The credibility of a recovery plan relies first on a large and diversified list of options addressing a wide range of cases. This often comes from a diversified business model that many (if not most) G-SIFIS have. The emphasis on stress testing does not sufficiently reflect this point. It is not possible to predict what the next crisis will be. The most serious crisis in the past were those that had not even been imagined.

For this reason, stress testing against scenarios remains a theoretical exercise and as such should not contain too many details, nor become an additional process to identify risks (identification of vulnerabilities is more the usual risk management business). As a consequence, stress-testing should remain rather high level (global impacts and applicable tools). Nevertheless, EBF acknowledges that scenarios can be useful to assess the financial soundness of banks within specific and likely stress situations (which can be updated according to macroeconomic developments).

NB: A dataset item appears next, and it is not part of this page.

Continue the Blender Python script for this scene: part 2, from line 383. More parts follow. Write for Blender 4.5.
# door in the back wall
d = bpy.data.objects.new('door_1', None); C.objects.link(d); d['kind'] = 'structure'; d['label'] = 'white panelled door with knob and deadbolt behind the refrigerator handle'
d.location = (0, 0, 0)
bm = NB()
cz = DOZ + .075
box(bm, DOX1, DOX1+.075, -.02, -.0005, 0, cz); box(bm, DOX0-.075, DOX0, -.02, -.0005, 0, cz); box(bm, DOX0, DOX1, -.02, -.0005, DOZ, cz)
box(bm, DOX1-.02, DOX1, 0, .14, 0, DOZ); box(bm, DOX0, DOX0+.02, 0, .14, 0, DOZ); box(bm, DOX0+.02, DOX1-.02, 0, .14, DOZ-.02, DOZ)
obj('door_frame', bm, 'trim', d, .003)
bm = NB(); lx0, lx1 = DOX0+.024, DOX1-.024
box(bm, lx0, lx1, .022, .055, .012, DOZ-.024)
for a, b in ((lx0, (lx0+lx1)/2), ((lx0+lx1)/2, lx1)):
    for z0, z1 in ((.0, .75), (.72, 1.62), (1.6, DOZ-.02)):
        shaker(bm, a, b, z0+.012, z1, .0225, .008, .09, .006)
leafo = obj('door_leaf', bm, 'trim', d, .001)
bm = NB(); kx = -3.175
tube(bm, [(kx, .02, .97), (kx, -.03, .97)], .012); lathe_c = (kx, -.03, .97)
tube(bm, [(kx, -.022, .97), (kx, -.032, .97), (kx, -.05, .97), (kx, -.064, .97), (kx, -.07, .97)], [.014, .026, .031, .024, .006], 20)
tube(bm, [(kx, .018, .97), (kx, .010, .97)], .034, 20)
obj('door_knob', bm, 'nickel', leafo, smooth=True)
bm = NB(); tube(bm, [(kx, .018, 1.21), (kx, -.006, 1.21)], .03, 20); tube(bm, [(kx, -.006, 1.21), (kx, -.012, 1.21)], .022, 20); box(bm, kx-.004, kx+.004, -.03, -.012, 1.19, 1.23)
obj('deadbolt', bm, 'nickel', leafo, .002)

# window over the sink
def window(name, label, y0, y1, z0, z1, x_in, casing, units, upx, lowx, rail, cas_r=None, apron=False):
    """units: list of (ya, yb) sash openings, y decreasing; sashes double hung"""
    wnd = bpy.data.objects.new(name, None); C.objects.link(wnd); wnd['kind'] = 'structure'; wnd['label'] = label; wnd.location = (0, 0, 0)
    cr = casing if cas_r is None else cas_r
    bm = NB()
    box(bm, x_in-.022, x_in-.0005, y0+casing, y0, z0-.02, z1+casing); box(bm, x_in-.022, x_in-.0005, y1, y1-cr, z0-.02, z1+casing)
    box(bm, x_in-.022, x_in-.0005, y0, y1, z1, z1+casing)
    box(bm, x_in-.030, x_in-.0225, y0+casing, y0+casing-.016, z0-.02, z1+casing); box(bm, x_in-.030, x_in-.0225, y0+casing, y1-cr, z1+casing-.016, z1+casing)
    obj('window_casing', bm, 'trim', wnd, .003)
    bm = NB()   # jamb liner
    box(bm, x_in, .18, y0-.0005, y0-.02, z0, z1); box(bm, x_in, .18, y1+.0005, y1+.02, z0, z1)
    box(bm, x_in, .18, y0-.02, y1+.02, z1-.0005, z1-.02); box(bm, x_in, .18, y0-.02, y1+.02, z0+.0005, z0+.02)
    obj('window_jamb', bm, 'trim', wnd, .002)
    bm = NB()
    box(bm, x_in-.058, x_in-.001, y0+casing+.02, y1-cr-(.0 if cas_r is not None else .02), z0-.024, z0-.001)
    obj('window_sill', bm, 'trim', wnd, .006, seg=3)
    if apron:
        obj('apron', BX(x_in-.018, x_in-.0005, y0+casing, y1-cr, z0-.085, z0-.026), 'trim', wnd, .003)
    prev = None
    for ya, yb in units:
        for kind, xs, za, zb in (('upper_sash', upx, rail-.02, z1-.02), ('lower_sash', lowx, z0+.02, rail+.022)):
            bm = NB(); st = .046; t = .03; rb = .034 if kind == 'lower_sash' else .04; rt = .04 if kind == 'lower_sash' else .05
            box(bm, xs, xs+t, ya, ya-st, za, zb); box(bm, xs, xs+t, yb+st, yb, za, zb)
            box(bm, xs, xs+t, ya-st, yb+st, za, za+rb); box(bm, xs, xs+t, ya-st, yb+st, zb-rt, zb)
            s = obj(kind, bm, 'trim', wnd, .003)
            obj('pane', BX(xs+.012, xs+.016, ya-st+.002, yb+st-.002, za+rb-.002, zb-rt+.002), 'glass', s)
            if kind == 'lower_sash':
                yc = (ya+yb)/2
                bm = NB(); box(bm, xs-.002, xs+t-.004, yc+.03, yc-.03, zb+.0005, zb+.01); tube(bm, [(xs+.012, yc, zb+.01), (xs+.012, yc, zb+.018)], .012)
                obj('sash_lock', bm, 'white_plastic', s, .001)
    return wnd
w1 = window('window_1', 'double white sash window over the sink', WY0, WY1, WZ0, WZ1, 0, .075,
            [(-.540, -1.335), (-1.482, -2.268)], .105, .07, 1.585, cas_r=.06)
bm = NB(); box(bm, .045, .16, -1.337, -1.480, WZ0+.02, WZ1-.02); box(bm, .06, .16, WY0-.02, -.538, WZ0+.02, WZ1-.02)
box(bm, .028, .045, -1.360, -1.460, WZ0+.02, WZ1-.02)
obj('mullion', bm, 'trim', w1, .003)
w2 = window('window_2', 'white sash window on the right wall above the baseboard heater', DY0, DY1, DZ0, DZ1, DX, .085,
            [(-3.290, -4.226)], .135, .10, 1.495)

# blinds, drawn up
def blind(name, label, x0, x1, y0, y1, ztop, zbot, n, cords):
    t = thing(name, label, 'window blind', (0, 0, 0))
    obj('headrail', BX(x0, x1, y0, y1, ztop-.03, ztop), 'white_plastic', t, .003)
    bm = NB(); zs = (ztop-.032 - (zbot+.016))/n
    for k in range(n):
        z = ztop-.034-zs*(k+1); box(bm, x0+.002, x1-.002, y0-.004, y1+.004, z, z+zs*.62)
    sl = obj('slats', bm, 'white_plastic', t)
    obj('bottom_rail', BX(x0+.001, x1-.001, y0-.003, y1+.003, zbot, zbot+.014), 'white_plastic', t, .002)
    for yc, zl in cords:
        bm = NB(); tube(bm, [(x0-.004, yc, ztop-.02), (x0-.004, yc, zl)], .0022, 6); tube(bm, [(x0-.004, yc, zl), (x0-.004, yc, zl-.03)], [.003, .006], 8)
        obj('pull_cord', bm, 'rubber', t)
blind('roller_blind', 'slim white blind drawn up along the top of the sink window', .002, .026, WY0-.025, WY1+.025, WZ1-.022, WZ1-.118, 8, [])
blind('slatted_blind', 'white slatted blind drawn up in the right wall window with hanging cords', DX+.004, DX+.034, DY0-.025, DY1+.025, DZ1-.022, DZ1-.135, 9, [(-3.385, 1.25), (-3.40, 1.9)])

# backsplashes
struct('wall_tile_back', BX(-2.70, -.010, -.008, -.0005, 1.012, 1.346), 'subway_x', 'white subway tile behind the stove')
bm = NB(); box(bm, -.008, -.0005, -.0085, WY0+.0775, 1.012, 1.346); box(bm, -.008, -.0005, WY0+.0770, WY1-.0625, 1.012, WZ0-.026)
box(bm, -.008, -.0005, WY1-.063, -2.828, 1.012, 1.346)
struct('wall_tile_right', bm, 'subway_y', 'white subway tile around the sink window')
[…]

In EBF’sview, scenarios developed with the purpose of assessing the feasibility of recovery options are very different from those used in other supervisory tools such as ICAAPs or stress-test. The EBF believes more flexibility should be given to banks to determine to what extent these (recovery) scenarios will coincide with other plans (e.g. liquidity stress testing and ICAAP). Since the bank owns the recovery plan, it is important that the bank is able to formulate the plan in the manner deemed most appropriate.

Additionally, to be useful in a recovery plan, more emphasis on qualitative than on quantitative aspects of scenarios is needed. In this way, scenarios will become a more useful tool to identify in which circumstances, the institution may activate specific recovery measures, instead of focusing on identifying if the institution could enter in recovery over the following months. Scenarios in a recovery plan are not aimed at forecasting the next crisis but at identifying which actions could be implemented by an institution in order to cope with an extreme adverse situation and at assessing the final impact of the feasible measures in such a situation.

Therefore, the interaction and differences among scenarios for ICAAP or stress test exercises and for recovery plans requires further clarification in the RTS.